Avant ça se passait bien mais…

Parfois, les propriétaires sont confrontés à un chat qui vivait très bien une situation puis un facteur déclenchant, identifié ou non, est venu perturber cette belle harmonie ! Quelque fois, le temps fait l’affaire mais dans d’autres les peurs ou les répulsions s’aggravent : dans ce cas, seul un comportementaliste spécialiste des relations Homme/Chat peut vous venir en aide car il saura analyser la cause déclenchante, les facteurs aggravants, le profil spécifique du chat, l’environnement et le relationnel proposés.

Certaines personnes ont aussi constaté que leur chat appréciait les rencontres avec d’autres félins quand il était chaton mais que le temps passant, celui-ci devenant plus vieux, cela se passe de plus en mal. Cela découle du fait que le niveau de socialisation (aptitude à vivre avec les membres de son espèce) diminue avec le temps si le chat n’est pas mis en contact avec des congénères. Après 2 ans, ce niveau baisse considérablement. Ainsi, si vous souhaitez avoir un deuxième chat, pensez à l’adopter dans ce laps de temps pour que la cohabitation se passe correctement. Après tout devient un peu plus complexe en fonction des individus.

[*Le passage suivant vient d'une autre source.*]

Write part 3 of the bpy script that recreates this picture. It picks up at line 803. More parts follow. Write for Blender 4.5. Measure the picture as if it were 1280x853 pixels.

Dans tous les cas, gardez à l’esprit que tant que vous choisissez un chaton, c’est une décision réfléchie qui s’impose avec la recherche des meilleures conditions de sociabilisation et quand vous adopter un chat adulte, c’est le temps, la patience et la compréhension de ces capacités cognitives et émotionnelles qui vous donneront les meilleurs résultats.